╭─ Stored data

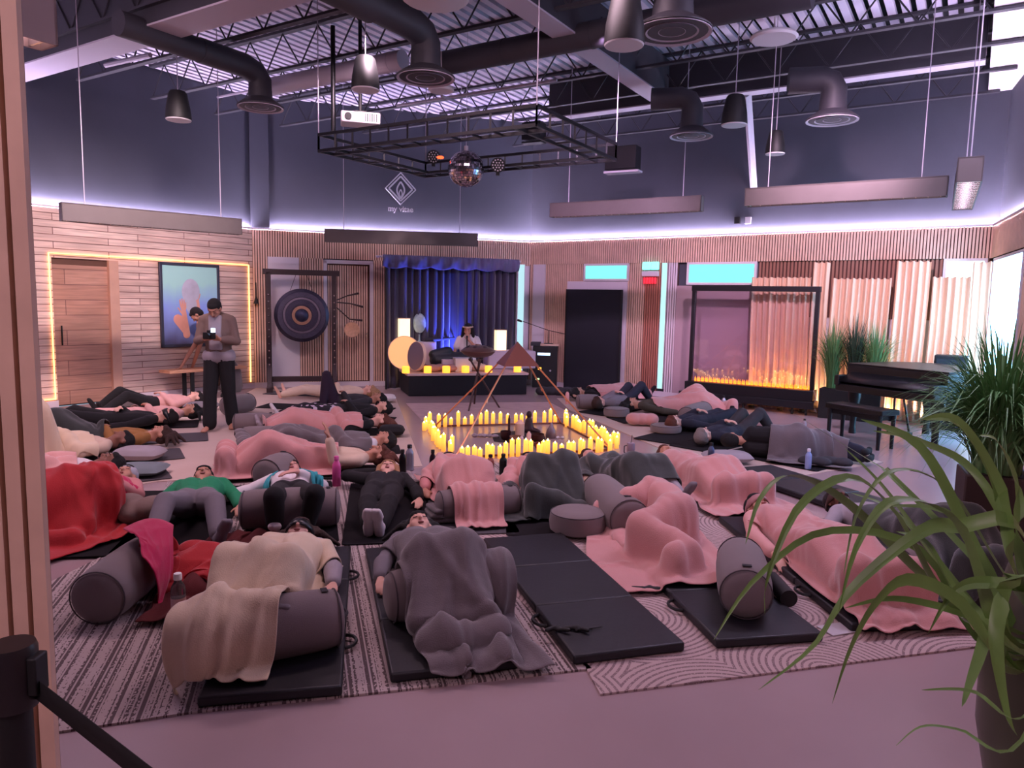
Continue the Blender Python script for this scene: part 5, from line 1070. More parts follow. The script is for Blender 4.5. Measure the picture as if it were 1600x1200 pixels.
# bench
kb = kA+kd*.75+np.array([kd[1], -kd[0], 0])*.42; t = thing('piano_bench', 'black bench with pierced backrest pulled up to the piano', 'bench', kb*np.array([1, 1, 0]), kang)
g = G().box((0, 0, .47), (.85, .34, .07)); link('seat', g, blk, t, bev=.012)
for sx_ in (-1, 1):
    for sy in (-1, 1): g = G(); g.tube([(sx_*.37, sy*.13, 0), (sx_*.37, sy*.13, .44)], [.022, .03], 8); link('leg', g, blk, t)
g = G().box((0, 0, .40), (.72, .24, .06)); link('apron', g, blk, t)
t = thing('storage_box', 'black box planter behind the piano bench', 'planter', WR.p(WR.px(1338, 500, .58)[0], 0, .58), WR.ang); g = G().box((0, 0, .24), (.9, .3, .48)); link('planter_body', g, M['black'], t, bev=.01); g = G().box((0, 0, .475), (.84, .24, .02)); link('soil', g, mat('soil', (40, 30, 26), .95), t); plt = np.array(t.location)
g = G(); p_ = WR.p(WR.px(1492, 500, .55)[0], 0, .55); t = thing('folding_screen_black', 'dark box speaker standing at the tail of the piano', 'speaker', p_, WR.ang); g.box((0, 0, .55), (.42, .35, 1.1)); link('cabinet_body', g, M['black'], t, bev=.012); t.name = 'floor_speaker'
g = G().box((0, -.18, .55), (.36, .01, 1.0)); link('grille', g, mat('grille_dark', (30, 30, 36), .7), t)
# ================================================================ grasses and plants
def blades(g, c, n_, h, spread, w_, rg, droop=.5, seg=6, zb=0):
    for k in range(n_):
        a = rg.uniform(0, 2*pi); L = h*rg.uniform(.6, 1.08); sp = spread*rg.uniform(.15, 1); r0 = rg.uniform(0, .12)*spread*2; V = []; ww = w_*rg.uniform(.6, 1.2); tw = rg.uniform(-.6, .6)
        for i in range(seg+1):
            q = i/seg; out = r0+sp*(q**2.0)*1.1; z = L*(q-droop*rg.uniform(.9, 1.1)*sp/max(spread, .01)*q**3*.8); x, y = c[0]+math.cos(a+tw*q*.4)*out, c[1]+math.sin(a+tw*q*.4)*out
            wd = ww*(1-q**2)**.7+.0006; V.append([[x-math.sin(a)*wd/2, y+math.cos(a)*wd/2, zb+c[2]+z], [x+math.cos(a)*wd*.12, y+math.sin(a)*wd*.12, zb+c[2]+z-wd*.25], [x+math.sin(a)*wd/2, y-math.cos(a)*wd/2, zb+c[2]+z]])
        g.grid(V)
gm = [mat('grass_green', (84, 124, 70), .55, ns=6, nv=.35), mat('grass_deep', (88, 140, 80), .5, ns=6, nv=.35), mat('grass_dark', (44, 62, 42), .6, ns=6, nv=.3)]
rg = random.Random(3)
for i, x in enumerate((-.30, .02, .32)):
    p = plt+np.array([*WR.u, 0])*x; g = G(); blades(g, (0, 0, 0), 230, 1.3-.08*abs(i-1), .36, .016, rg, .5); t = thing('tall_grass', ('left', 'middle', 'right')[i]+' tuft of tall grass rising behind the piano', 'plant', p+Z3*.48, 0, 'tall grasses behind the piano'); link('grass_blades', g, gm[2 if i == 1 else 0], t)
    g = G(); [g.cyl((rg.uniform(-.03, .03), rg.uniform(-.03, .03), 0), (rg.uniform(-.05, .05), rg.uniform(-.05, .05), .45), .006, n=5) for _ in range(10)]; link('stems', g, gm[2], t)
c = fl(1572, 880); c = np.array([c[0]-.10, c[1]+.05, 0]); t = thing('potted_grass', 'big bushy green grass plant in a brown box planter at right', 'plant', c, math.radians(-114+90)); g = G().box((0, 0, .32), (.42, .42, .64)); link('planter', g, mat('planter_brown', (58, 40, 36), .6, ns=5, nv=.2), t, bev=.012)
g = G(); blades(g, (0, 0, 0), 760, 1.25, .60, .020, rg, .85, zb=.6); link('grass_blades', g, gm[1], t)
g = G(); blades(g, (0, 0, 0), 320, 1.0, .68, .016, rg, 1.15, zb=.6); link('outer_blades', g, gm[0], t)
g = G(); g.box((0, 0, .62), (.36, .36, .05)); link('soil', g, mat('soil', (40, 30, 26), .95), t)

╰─

* [Request]:
Reproduce the material word for word, minus the images.

* [Result of this exercise]:
Continue the Blender Python script for this scene: part 5, from line 1070. More parts follow. The script is for Blender 4.5. Measure the picture as if it were 1600x1200 pixels.
# bench
kb = kA+kd*.75+np.array([kd[1], -kd[0], 0])*.42; t = thing('piano_bench', 'black bench with pierced backrest pulled up to the piano', 'bench', kb*np.array([1, 1, 0]), kang)
g = G().box((0, 0, .47), (.85, .34, .07)); link('seat', g, blk, t, bev=.012)
for sx_ in (-1, 1):
    for sy in (-1, 1): g = G(); g.tube([(sx_*.37, sy*.13, 0), (sx_*.37, sy*.13, .44)], [.022, .03], 8); link('leg', g, blk, t)
g = G().box((0, 0, .40), (.72, .24, .06)); link('apron', g, blk, t)
t = thing('storage_box', 'black box planter behind the piano bench', 'planter', WR.p(WR.px(1338, 500, .58)[0], 0, .58), WR.ang); g = G().box((0, 0, .24), (.9, .3, .48)); link('planter_body', g, M['black'], t, bev=.01); g = G().box((0, 0, .475), (.84, .24, .02)); link('soil', g, mat('soil', (40, 30, 26), .95), t); plt = np.array(t.location)
g = G(); p_ = WR.p(WR.px(1492, 500, .55)[0], 0, .55); t = thing('folding_screen_black', 'dark box speaker standing at the tail of the piano', 'speaker', p_, WR.ang); g.box((0, 0, .55), (.42, .35, 1.1)); link('cabinet_body', g, M['black'], t, bev=.012); t.name = 'floor_speaker'
g = G().box((0, -.18, .55), (.36, .01, 1.0)); link('grille', g, mat('grille_dark', (30, 30, 36), .7), t)
# ================================================================ grasses and plants
def blades(g, c, n_, h, spread, w_, rg, droop=.5, seg=6, zb=0):
    for k in range(n_):
        a = rg.uniform(0, 2*pi); L = h*rg.uniform(.6, 1.08); sp = spread*rg.uniform(.15, 1); r0 = rg.uniform(0, .12)*spread*2; V = []; ww = w_*rg.uniform(.6, 1.2); tw = rg.uniform(-.6, .6)
        for i in range(seg+1):
            q = i/seg; out = r0+sp*(q**2.0)*1.1; z = L*(q-droop*rg.uniform(.9, 1.1)*sp/max(spread, .01)*q**3*.8); x, y = c[0]+math.cos(a+tw*q*.4)*out, c[1]+math.sin(a+tw*q*.4)*out
            wd = ww*(1-q**2)**.7+.0006; V.append([[x-math.sin(a)*wd/2, y+math.cos(a)*wd/2, zb+c[2]+z], [x+math.cos(a)*wd*.12, y+math.sin(a)*wd*.12, zb+c[2]+z-wd*.25], [x+math.sin(a)*wd/2, y-math.cos(a)*wd/2, zb+c[2]+z]])
        g.grid(V)
gm = [mat('grass_green', (84, 124, 70), .55, ns=6, nv=.35), mat('grass_deep', (88, 140, 80), .5, ns=6, nv=.35), mat('grass_dark', (44, 62, 42), .6, ns=6, nv=.3)]
rg = random.Random(3)
for i, x in enumerate((-.30, .02, .32)):
    p = plt+np.array([*WR.u, 0])*x; g = G(); blades(g, (0, 0, 0), 230, 1.3-.08*abs(i-1), .36, .016, rg, .5); t = thing('tall_grass', ('left', 'middle', 'right')[i]+' tuft of tall grass rising behind the piano', 'plant', p+Z3*.48, 0, 'tall grasses behind the piano'); link('grass_blades', g, gm[2 if i == 1 else 0], t)
    g = G(); [g.cyl((rg.uniform(-.03, .03), rg.uniform(-.03, .03), 0), (rg.uniform(-.05, .05), rg.uniform(-.05, .05), .45), .006, n=5) for _ in range(10)]; link('stems', g, gm[2], t)
c = fl(1572, 880); c = np.array([c[0]-.10, c[1]+.05, 0]); t = thing('potted_grass', 'big bushy green grass plant in a brown box planter at right', 'plant', c, math.radians(-114+90)); g = G().box((0, 0, .32), (.42, .42, .64)); link('planter', g, mat('planter_brown', (58, 40, 36), .6, ns=5, nv=.2), t, bev=.012)
g = G(); blades(g, (0, 0, 0), 760, 1.25, .60, .020, rg, .85, zb=.6); link('grass_blades', g, gm[1], t)
g = G(); blades(g, (0, 0, 0), 320, 1.0, .68, .016, rg, 1.15, zb=.6); link('outer_blades', g, gm[0], t)
g = G(); g.box((0, 0, .62), (.36, .36, .05)); link('soil', g, mat('soil', (40, 30, 26), .95), t)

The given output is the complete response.